父・葛飾北斎の持つ葛飾工房では東インド会社の商館の最高責任者によって依頼された水墨画があり、その技法と一致することから、この作品もオランダ人からの依頼で制作されたのではと推測されます。
「月下砧打ち美人図」
この作品は葛飾応為が絵画制作を始めだした頃の、比較的早い時期に描かれた作品とされています。
満月の下で砧を打つ女性が描かれていました。
葛飾応為の名前の由来
葛飾応為は本名ではなく号です。
この号は父・葛飾北斎が葛飾応為を「おーい、おーい」と呼んでいたことから、そのまま「応為」という号が付けられました。

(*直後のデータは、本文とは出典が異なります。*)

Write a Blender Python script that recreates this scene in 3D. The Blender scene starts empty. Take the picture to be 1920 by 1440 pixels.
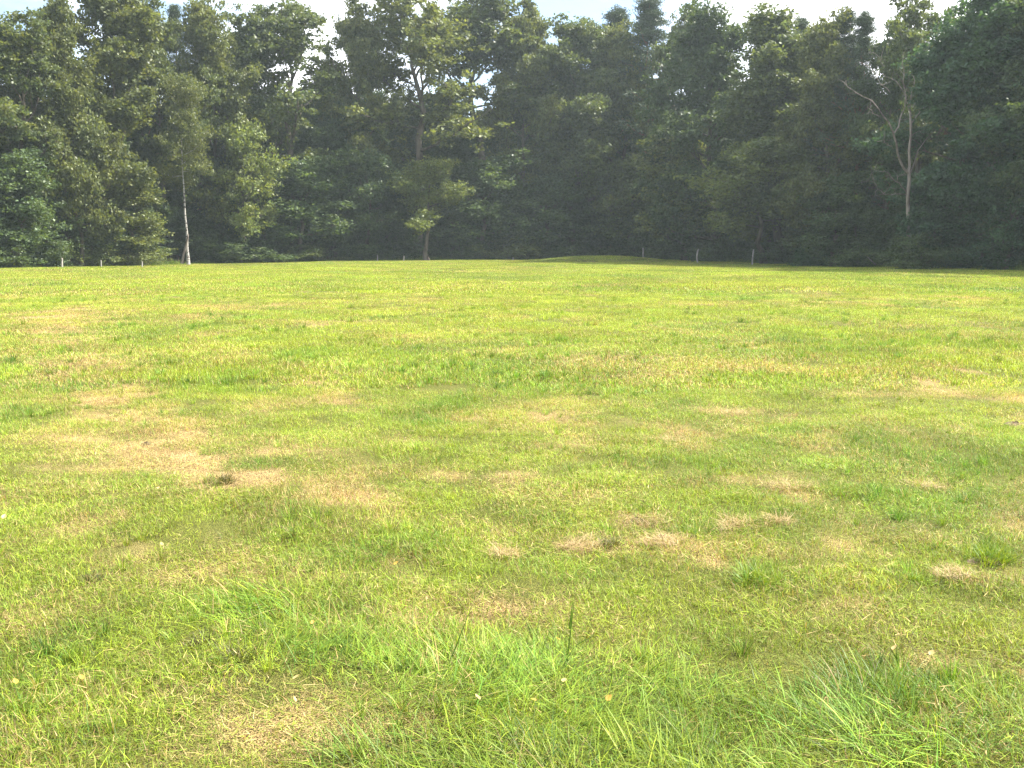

また父・葛飾北斎は生涯多くの号を用いており、その中の1つである「為一」から「為一に応ずる」という意味として「応為」という号が付けられたのではないか。という説も存在しています。
父・葛飾北斎とのエピソード
葛飾応為は父・葛飾北斎の性格に似ており慎みにかけ、男勝りな性格であったとされています。
父・葛飾北斎の弟子である露木為一は葛飾応為が酒と煙草を非常に好んでいたと残し、また父・葛飾北斎の作品の上に煙草の火種を落としてしまったことから一旦は禁煙に励むも、再び煙草を吸うようになったと証言しました。
最後に
葛飾北斎の娘、葛飾応為は謎に包まれた女性でした。
離婚後は父・葛飾北斎の下で絵画制作を熱心に行っていたため、再婚したという記録は残されておらず、また子供もいなかったとされています。
父・葛飾北斎とともに二人三脚で絵画の制作に打ち込んだ女性でした。